Moonyoonooka
WA

Joseph Albert Faragher

Enlistment Date
15/03/1916
Age At Enlistment
25
Rank On Enlistment
Private
Rank Attained At War’s End
Corporal
Regimental No.
5697
Battalion
11th Battalion, 18th Reinforcement
Fate
KIA
Fate Date
02/08/1917
Fate Place
Belgium
Occupation
Farmer
Place of Birth
Douglas, Isle Of Man
Religion
Methodist
Marital Status
Single
Embarkation Details
Embarked from Fremantle, Western Australia, on board HMAT A31 Ajana on 15 July 1916

On 6 September 1917 the Geraldton Guardian reported that a “recent casualty list contained the name of Private Joseph Albert Faragher, of England, amongst those killed in action. Faragher enlisted from Geraldton, and was a well known Soccer football player.”

It is unclear when Faragher arrived in Australian but before the war he had settled as a farmer in Moonyoonooka and made appearances for the local team.
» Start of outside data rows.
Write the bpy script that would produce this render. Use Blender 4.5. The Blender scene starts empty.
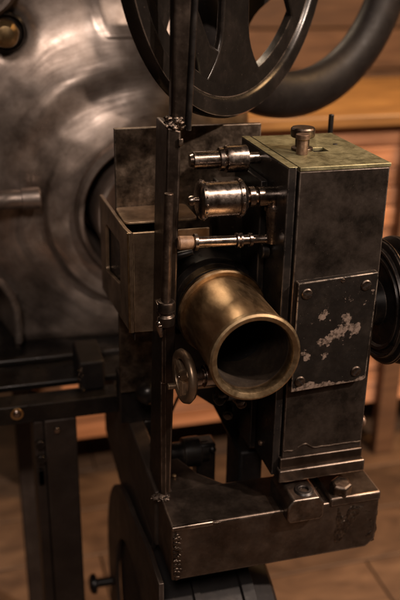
import bpy, bmesh, math, random
from mathutils import Vector, Matrix, noise
random.seed(7)
S = 0.01                      # everything below is written in centimetres
sc = bpy.context.scene
col = sc.collection
PI = math.pi

# ------------------------------------------------------------------ materials
def rgb(c): return (c[0], c[1], c[2], 1)

def metal(name, c0, c1, c2, scale=40, rough=(.3, .6), metallic=1.0, bump=.15, fine=500,
          wear=0.0, wearcol=(.42, .36, .30), stretch=(1, 1, 1), lo=.35, hi=.68, pits=0.0, wr=.0012):
    m = bpy.data.materials.new(name); m.use_nodes = True
    nt = m.node_tree; N = nt.nodes; L = nt.links
    b = N['Principled BSDF']
    tc = N.new('ShaderNodeTexCoord'); mp = N.new('ShaderNodeMapping'); mp.inputs['Scale'].default_value = stretch
    L.new(tc.outputs['Object'], mp.inputs[0])
    n1 = N.new('ShaderNodeTexNoise'); n1.inputs['Scale'].default_value = scale
    n1.inputs['Detail'].default_value = 8; n1.inputs['Roughness'].default_value = .70; n1.inputs['Distortion'].default_value = .12
    L.new(mp.outputs[0], n1.inputs['Vector'])
    cr = N.new('ShaderNodeValToRGB'); e = cr.color_ramp.elements
    e[0].position = lo; e[0].color = rgb(c0); e[1].position = hi; e[1].color = rgb(c2)
    k = cr.color_ramp.elements.new((lo + hi) / 2); k.color = rgb(c1)
    L.new(n1.outputs['Fac'], cr.inputs[0])
    n2 = N.new('ShaderNodeTexNoise'); n2.inputs['Scale'].default_value = scale * 2.7
    n2.inputs['Detail'].default_value = 10; n2.inputs['Roughness'].default_value = .7
    L.new(mp.outputs[0], n2.inputs['Vector'])
    mr = N.new('ShaderNodeMapRange'); mr.inputs['From Min'].default_value = .32; mr.inputs['From Max'].default_value = .68
    mr.inputs['To Min'].default_value = rough[0]; mr.inputs['To Max'].default_value = rough[1]
    L.new(n2.outputs['Fac'], mr.inputs['Value'])
    n3 = N.new('ShaderNodeTexNoise'); n3.inputs['Scale'].default_value = fine
    n3.inputs['Detail'].default_value = 6; n3.inputs['Roughness'].default_value = .65
    L.new(mp.outputs[0], n3.inputs['Vector'])
    hsum = N.new('ShaderNodeMath'); hsum.operation = 'MULTIPLY_ADD'; hsum.inputs[1].default_value = .35
    L.new(n3.outputs['Fac'], hsum.inputs[0]); L.new(n2.outputs['Fac'], hsum.inputs[2])
    bp = N.new('ShaderNodeBump'); bp.inputs['Strength'].default_value = bump; bp.inputs['Distance'].default_value = .0008
    L.new(hsum.outputs[0], bp.inputs['Height'])
    L.new(bp.outputs[0], b.inputs['Normal'])
    colout = cr.outputs[0]; rout = mr.outputs[0]; mval = metallic
    # specks: tiny dust and nicks
    vs = N.new('ShaderNodeTexNoise'); vs.inputs['Scale'].default_value = 900; vs.inputs['Detail'].default_value = 2
    L.new(tc.outputs['Object'], vs.inputs['Vector'])
    vr = N.new('ShaderNodeMapRange'); vr.inputs['From Min'].default_value = .71; vr.inputs['From Max'].default_value = .77
    vr.inputs['To Max'].default_value = .35
    L.new(vs.outputs['Fac'], vr.inputs['Value'])
    mx0 = N.new('ShaderNodeMix'); mx0.data_type = 'RGBA'; mx0.inputs[7].default_value = rgb([c * .8 for c in wearcol])
    L.new(vr.outputs[0], mx0.inputs[0]); L.new(colout, mx0.inputs[6]); colout = mx0.outputs[2]
    if wear > 0:
        bv = N.new('ShaderNodeBevel'); bv.samples = 4; bv.inputs['Radius'].default_value = wr
        ge = N.new('ShaderNodeNewGeometry')
        dt = N.new('ShaderNodeVectorMath'); dt.operation = 'DOT_PRODUCT'
        L.new(bv.outputs[0], dt.inputs[0]); L.new(ge.outputs['Normal'], dt.inputs[1])
        ed = N.new('ShaderNodeMapRange'); ed.inputs['From Min'].default_value = .995; ed.inputs['From Max'].default_value = .90
        L.new(dt.outputs['Value'], ed.inputs['Value'])
        nb = N.new('ShaderNodeMapRange'); nb.inputs['From Min'].default_value = .40; nb.inputs['From Max'].default_value = .56
        nb.inputs['To Max'].default_value = wear
        L.new(n2.outputs['Fac'], nb.inputs['Value'])
        mu = N.new('ShaderNodeMath'); mu.operation = 'MULTIPLY'; mu.use_clamp = True
        L.new(ed.outputs[0], mu.inputs[0]); L.new(nb.outputs[0], mu.inputs[1])
        mx = N.new('ShaderNodeMix'); mx.data_type = 'RGBA'; mx.inputs[7].default_value = rgb(wearcol)
        L.new(mu.outputs[0], mx.inputs[0]); L.new(colout, mx.inputs[6]); colout = mx.outputs[2]
    L.new(colout, b.inputs['Base Color']); L.new(rout, b.inputs['Roughness'])
    b.inputs['Metallic'].default_value = mval
    m['n_tc'] = tc.name
    return m

M = {}
M['steel'] = metal('dark_worn_steel', (.036, .027, .021), (.060, .045, .036), (.105, .080, .064), 30, (.28, .46), .95, .14, wear=1, wearcol=(.60, .48, .40), lo=.28, hi=.74)
M['beam'] = metal('grey_brown_frame_steel', (.065, .048, .038), (.12, .092, .074), (.20, .155, .125), 22, (.27, .48), .95, .14, fine=350, wear=1, wearcol=(.80, .66, .55), wr=.002)
M['housing'] = metal('blotched_housing_paint', (.020, .0155, .0125), (.048, .037, .030), (.074, .058, .048), 36, (.36, .50), .8, .16, wear=1, wearcol=(.60, .48, .40), lo=.36, hi=.62)
M['lug'] = metal('rubbed_bare_steel', (.10, .078, .064), (.20, .16, .132), (.32, .26, .22), 45, (.28, .46), 1, .15, wear=1, wearcol=(.75, .62, .52), wr=.002)
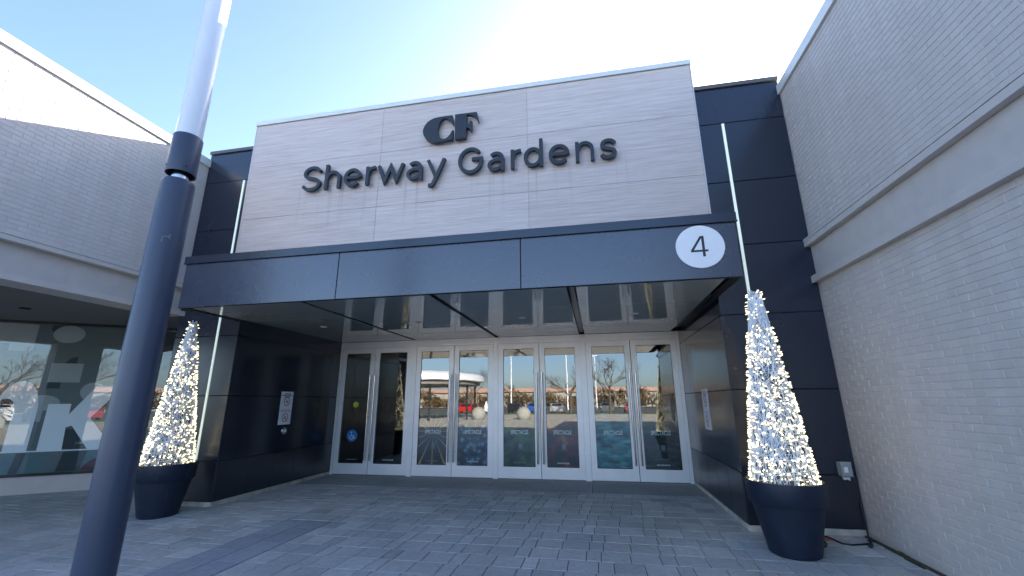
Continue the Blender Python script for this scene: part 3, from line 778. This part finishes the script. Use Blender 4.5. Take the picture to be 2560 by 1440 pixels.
for ch, x0, x1 in (('S', -2.555, -2.205), ('h', -2.135, -1.850), ('e', -1.790, -1.480), ('r', -1.400, -1.235), ('w', -1.205, -0.735), ('a', -0.695, -0.435), ('y', -0.365, -0.045),
                   ('G', 0.155, 0.555), ('a', 0.625, 0.885), ('r', 0.985, 1.145), ('d', 1.185, 1.475), ('e', 1.560, 1.870), ('n', 1.955, 2.225), ('s', 2.305, 2.550)):
    letter(ch, x0, x1)
em = thing('emblem_sign', 'pair of heavy charcoal monogram letters above the row of raised letters', 'sign', (0, -0.36, 5.5))
Cp = [(0.040, 5.950), (0.060, 5.78)] + catmull([(0.045, 5.79), (0.0, 5.86), (-0.06, 5.905), (-0.11, 5.91), (-0.165, 5.86), (-0.205, 5.715), (-0.165, 5.58), (-0.11, 5.535), (-0.05, 5.545), (0.0, 5.59), (0.045, 5.67)], 5) + [(0.060, 5.68), (0.048, 5.51)] + catmull([(-0.13, 5.490), (-0.27, 5.497), (-0.39, 5.57), (-0.452, 5.715), (-0.40, 5.86), (-0.28, 5.935), (-0.13, 5.950)], 5)
s = poly_extrude(Cp, LF - .006, LB); s.build('letter', M['letter'], em)
Fp = [(0.085, 5.955), (0.445, 5.950), (0.478, 5.765), (0.462, 5.768)] + catmull([(0.44, 5.83), (0.39, 5.89), (0.315, 5.92), (0.277, 5.922)], 5) + [(0.277, 5.735)] + catmull([(0.315, 5.755), (0.345, 5.80), (0.352, 5.80)], 3) + [(0.366, 5.80), (0.366, 5.615), (0.352, 5.615)] + catmull([(0.345, 5.625), (0.315, 5.675), (0.277, 5.69)], 3) + [(0.268, 5.505), (0.092, 5.500)]
s = poly_extrude(Fp, LF - .006, LB); s.build('letter', M['letter'], em)
for nm, x in (('C', -.3), ('F', .18)):
    MB().tube([(x, LB - .005, 5.6), (x, -.349, 5.6)], .01, 6).build('pin', M['steel'], em)
rs = thing('round_number_sign', 'white round sign with a dark digit 4 at the end of the canopy fascia', 'sign', (3.357, -0.98, 3.25))
n = 64
pr = [(3.357 + .272 * math.cos(2 * PI * i / n), 3.250 + .264 * math.sin(2 * PI * i / n)) for i in range(n)]
poly_extrude(pr, -0.990, -0.9725).build('disc', M['white'], rs)
d4 = poly_extrude([(3.366, 3.380), (3.408, 3.380), (3.408, 3.208), (3.443, 3.208), (3.443, 3.184), (3.408, 3.184), (3.408, 3.124), (3.378, 3.124), (3.378, 3.184), (3.250, 3.184), (3.250, 3.206)], -0.9915, -0.9895)
d4.build('digit', M['ink'], rs)
# hole of the 4: white triangle
poly_extrude([(3.284, 3.208), (3.378, 3.208), (3.378, 3.352)], -0.9925, -0.9917).build('digit_counter', M['white'], rs)

def smoke_sign(label, axes, c, w, h, s):
    t = thing('smoking_sign', label, 'sign', c, 'no smoking notices on the alcove walls')
    fr_ = lambda u, v, n=0.0: Vector(c) + axes[0] * u + axes[1] * v + axes[2] * n
    link('sign_plate', piece_mesh('sign_plate', w, h, 0.004, 0.0008, M['white']), t, frame(axes, c))
    def disc_sym(cz, r):
        ring = MB(); nn = 28
        for k in range(nn):
            a0, a1 = 2 * PI * k / nn, 2 * PI * (k + 1) / nn
            ring.quad(fr_(r * .82 * math.cos(a0), cz + r * .82 * math.sin(a0), .0012), fr_(r * math.cos(a0), cz + r * math.sin(a0), .0012), fr_(r * math.cos(a1), cz + r * math.sin(a1), .0012), fr_(r * .82 * math.cos(a1), cz + r * .82 * math.sin(a1), .0012))
        ca, sa = math.cos(-PI / 4), math.sin(-PI / 4); q = .08 * r; R = r * .86
        pts = [(-R, -q), (R, -q), (R, q), (-R, q)]
        ring.add([fr_(x * ca - y * sa, cz + x * sa + y * ca, .0018) for x, y in pts], [(0, 1, 2, 3)])
        ring.build('prohibition_ring', M['red'], t)
        cg = MB().quad(fr_(-.55 * r, cz - .2 * r, .0009), fr_(.4 * r, cz - .2 * r, .0009), fr_(.4 * r, cz - .02 * r, .0009), fr_(-.55 * r, cz - .02 * r, .0009))
        cg.add([fr_(.3 * r + .1 * r * math.cos(k), cz + .25 * r + .2 * r * math.sin(k * 1.0), .0009) for k in (0, 1.2, 2.4, 3.6, 4.8)], [(0, 1, 2, 3, 4)])
        cg.build('cigarette', M['ink'], t)
    disc_sym(0.20 * h, w * .25); disc_sym(-0.29 * h, w * .25)
    tx = MB()
    for z, ww, hh in ((.43, .5, .016), (.385, .86, .014), (.34, .5, .014)):
        nseg = int(ww * 20)
        for k in range(nseg):
            u = (-ww / 2 + ww * (k + .5) / nseg) * w; d = ww * w / nseg * .40
            tx.quad(fr_(u - d, (z - hh) * h, .001), fr_(u + d, (z - hh) * h, .001), fr_(u + d, (z + hh) * h, .001), fr_(u - d, (z + hh) * h, .001))
    tx.build('small_print', M['ink'] if s < 0 else M['pinkprint'], t)
    text_obj('lettering', 'NO SMOKING', w * .13, axes, fr_(0, -.115 * h, .001), M['ink'] if s < 0 else M['inkgrey'], t)
    MB().quad(fr_(-.48 * w, -.05 * h, .0008), fr_(.48 * w, -.05 * h, .0008), fr_(.48 * w, -.045 * h, .0008), fr_(-.48 * w, -.045 * h, .0008)).build('divider_line', M['inkgrey'], t)
    return t
smoke_sign('white no-smoking notice on the dark alcove wall above the round push button', EAST, (-3.7475, 1.375, 1.415), 0.325, 0.60, -1)
smoke_sign('white no-smoking notice with reddish heading on the alcove wall without push button', WEST, (3.7475, 1.395, 1.365), 0.37, 0.62, 1)
pb = thing('push_button', 'round grey door push plate under the no-smoking notice', 'button', (-3.7475, 1.40, 1.0))
MB().lathe([(0.0, 0.02), (0.05, 0.018), (0.062, 0.010), (0.066, 0.0)], 24, cap=False).build('plate', M['steel'], pb, True).matrix_local = Matrix.Rotation(PI / 2, 4, 'Y')
MB().lathe([(0.0, 0.026), (0.028, 0.024), (0.030, 0.018)], 20, cap=False).build('button_cap', M['alu'], pb, True).matrix_local = Matrix.Rotation(PI / 2, 4, 'Y')

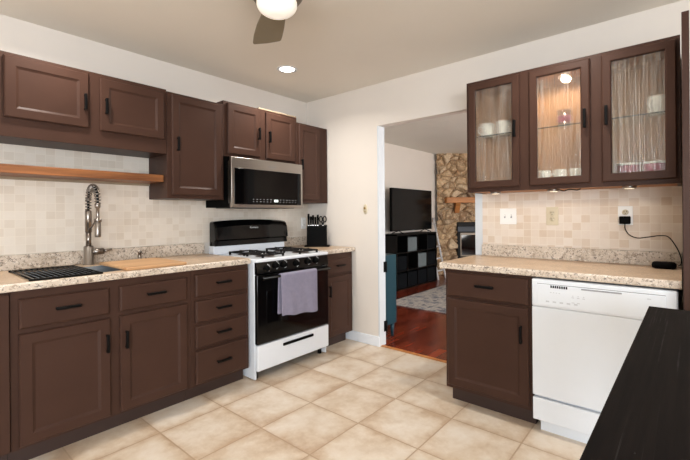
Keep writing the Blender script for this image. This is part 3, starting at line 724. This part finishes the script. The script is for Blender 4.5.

Corporal Faragher enlisted in March 1916 and saw action on the Western Front where he received a gun shot wound to the knee in February 1917 before finally being killed in action on 2 August 1917 at the age of 26.

On 5 March 1917 The Geraldton Express published a letter written writing to Miss Ada Shield before his first wounding:

I am now taking the chance of writing you; one never knows when the next will arise. When I wrote last I thought that I was in for a few days’ rest, but had to go in the trenches the following day, Christmas Day. No doubt you can understand what a Christmas Day it was — tin dog and bread for dinner. We did have a bit of plum-duff for tea. I was also in the trenches for New Year’s Day. It was about the hottest day I have put in. I was dodging shells all day. We came out yesterday for a spell, which I was badly needed. I went to bed at dinner-time yesterday and didn’t wake up until eight this morning, so I am feeling first-rate now. I got a letter from you while in the trenches. I could hardly hear the Huns’ shells going over while I was reading it. I think we have the Huns well beat now. They are very frightened of us. It is very rare they raid us, and when they do they don’t fight long before they give in. Our artillery is giving them no rest; they bang away at them all day. Very often one can see a few Huns or pieces of them flying in the air. It makes one laugh at times to see us dodging the German shells. One bloke would sing out, ‘Here’s one coming,’ and we would lie flat down in the trench before he had finished saying it, very often up to our eyes in mud. I suppose you would like to know what we do at nights when out of the firing line. There isn’t really anywhere to go. There is one picture show. I go one night, and the rest is spent knocking about the town, or what was once a town. It is a fairly big place, but there is hardly a building standing. It is only a few miles behind the firing line, and always under shell-fire. The Huns have a great fancy for knocking down the churches. There isn’t one left standing. I have not received any of the parcels you sent me. It seemed so hard; all the other chaps had something, poor me nothing. But it can’t he helped; things like that will go astray. My sister sent me a parcel from England; I never got that either. With kind regards to all.